P-Sam, the strong-willed drummer of Blue's band, heartily endorses Pumpkin's independent thinking even though his love for her is unrequited. At the same time, he seeks the solo time that Blue refused to give the quartet's now departed bassist and questions the obstinate trumpeter's seriousness about the band and the club. Pianist Corn, Blue's best friend, observes that people may not be able to afford the club's ticket prices but tries to be a kind of peacemaker between Blue and P-Sam.

That fragile peace receives a serious jolt with the entrance of an alluring woman named Silver, who rents a room above the club. A very self-confident woman with her own agenda, she looks into the possibility of acquiring the Paradise. Still, Silver does encourage Pumpkin to fulfill herself. Complicating that fulfillment are bruises apparently at the hand of Blue and the "demons" plaguing the trumpeter who as a child saw his father kill his mother.

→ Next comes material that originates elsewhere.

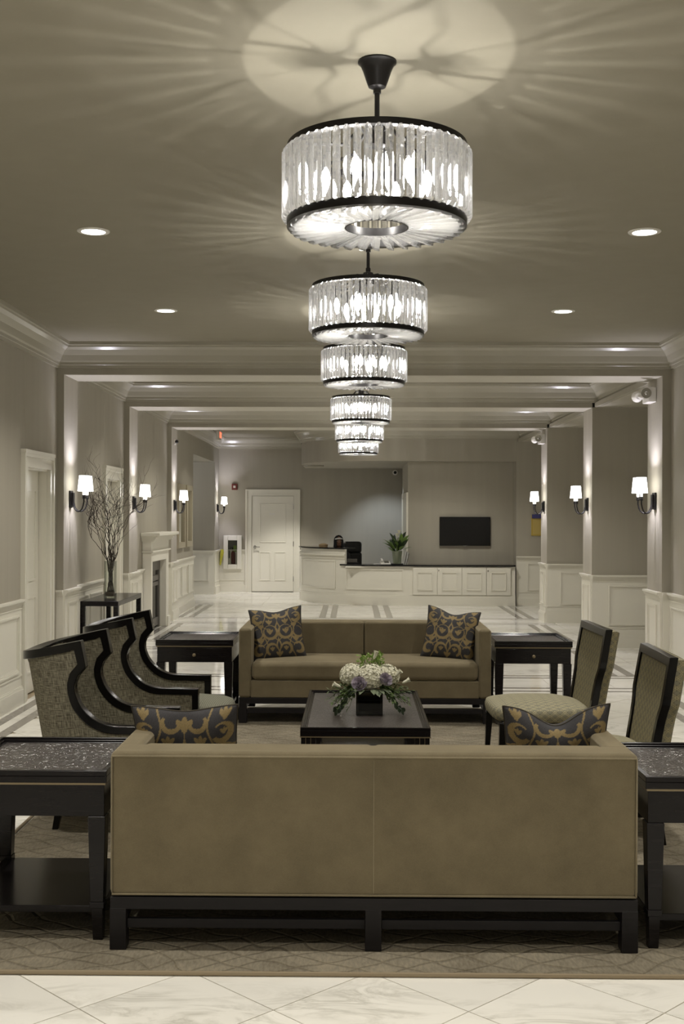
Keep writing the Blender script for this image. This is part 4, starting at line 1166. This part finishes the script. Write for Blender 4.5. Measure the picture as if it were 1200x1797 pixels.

Eventually the play's conflicts reach a fever pitch, but Morisseau opts for an ending that does not seem convincing. By contrast, her "Skeleton Crew" delivers a kind of knockout punch of resolution for its strikingly vulnerable characters. At the same time, the latter play does more with the threat of its plant's foreclosure than "Paradise Blue" does with the perils of gentrification.

Fortunately, co-directors Elise Joyner and Logan Pitts dodge the perils of the play's unresolved second act tensions with satisfying pacing and the contributions of the stellar cast. Destiny Deshuan Washington is commandingly heartfelt and conflicted as Pumpkin. Her affecting declamation of Johnson's pre-feminist poetry will have many audience members searching out the Harlem Renaissance spokeswoman's collections. Durrell Lyons captures Blue's ambition and Alpha male demeanor and does his best with dialogue that needs to do more with the trumpeter's inner torment.

By contrast, Darian Michael Garey has all of P-Sam's understandable rage as well as his tenderness with Pumpkin. Dereks Thomas moves from singular restraint with Blue to telling openness with enticing Silver. Alexandria Danielle King balances Silver's slither with her no-nonsense candor. A particular highpoint is the unusual mentoring Silver provides Pumpkin about dealing with men—here a dynamic virtuoso turn for King and Washington.

Blue seeks 'love supreme,' a moment of perfect harmony. Morisseau achieves such a moment in "Skeleton Crew" if not in "Paradise Blue." Even so, the superb Gloucester Stage cast members—to borrow from Corn—do play for their souls.